Business Finance: EBITDA

How adequate is your record keeping? These helps and forms the basis for making financial comparisons for companies and potential investors. Earnings before interest and tax (EBIT) is used for comparisms and also for negotiation. It gives a thorough analysis of how the business is faring.

Earning before Interest, Tax, Depreciation and Appreciation (EBITDA) are financial indicators used in comparisons of 2 or 3 companies in terms of earnings and turn over. EBITDA determines where your business position is financially and it’s used to check the operational performance of companies.

Always check the company’s profit before and after tax to arrive at a ratio that will help determine the earnings. The higher the EBITDA ratio generated, the better the performance of the company. Basic elements in EBIT and EBITDA include: Operational income, Depreciation, Amortization, Interest Charge, Taxes (monies due to govt) etc. In analyzing a company properly you need a very good accounting system. It’s advised that you adopt an accounting system that is robust, that will assist to generate & collate data in the important areas.

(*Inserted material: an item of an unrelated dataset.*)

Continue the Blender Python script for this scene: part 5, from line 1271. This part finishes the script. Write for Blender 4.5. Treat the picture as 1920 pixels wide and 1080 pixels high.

Key financial statements needed in business include: Balance Sheet (Assets and liabilities and capital base, etc); Income Statement (comparing revenue, expenditure); Cash Flow (how you generated fund). Other vital things to note & do regarding your accounting system are: Collate your financial data on daily or weekly basis and analyze. You don’t have to do the analysis yourself, you can get an expert (accountant) but always have a good grip of your financials. Always check the average turnover per staff to be sure you are not over or under staffed.

Capturing Operational Costs/Expenses is important. Have a financial/accounting policy to help your company understand the use of its assets and replacement life-cycle. As a business person you must also understand how to interpret financial statements and be aware of your earnings per share as a business owner. Before venturing into any business try to understand the associated risks and what risk premium is associated with the sector you operate in.

Also be clear on where you want to focus on within the pyramid, You can either focus on commodities at the bottom of the pyramid or luxury goods at the top of the pyramid. You must also understand how to attract capital. Attracting capital entails a series of gradual step, so take little amounts before taking big amounts, taking more capital than is needed can kill your business, you will begin to consider frivolous spending.

Frequent Questions and Answers on this topic include:

What is the adequate capital needed to sustain your business?
At least accrue for 6 months expenses for your business.

Is debt good for my business?
If and when you take debts, always make sure it’s project based. That way, you can be sure of what it’s used for.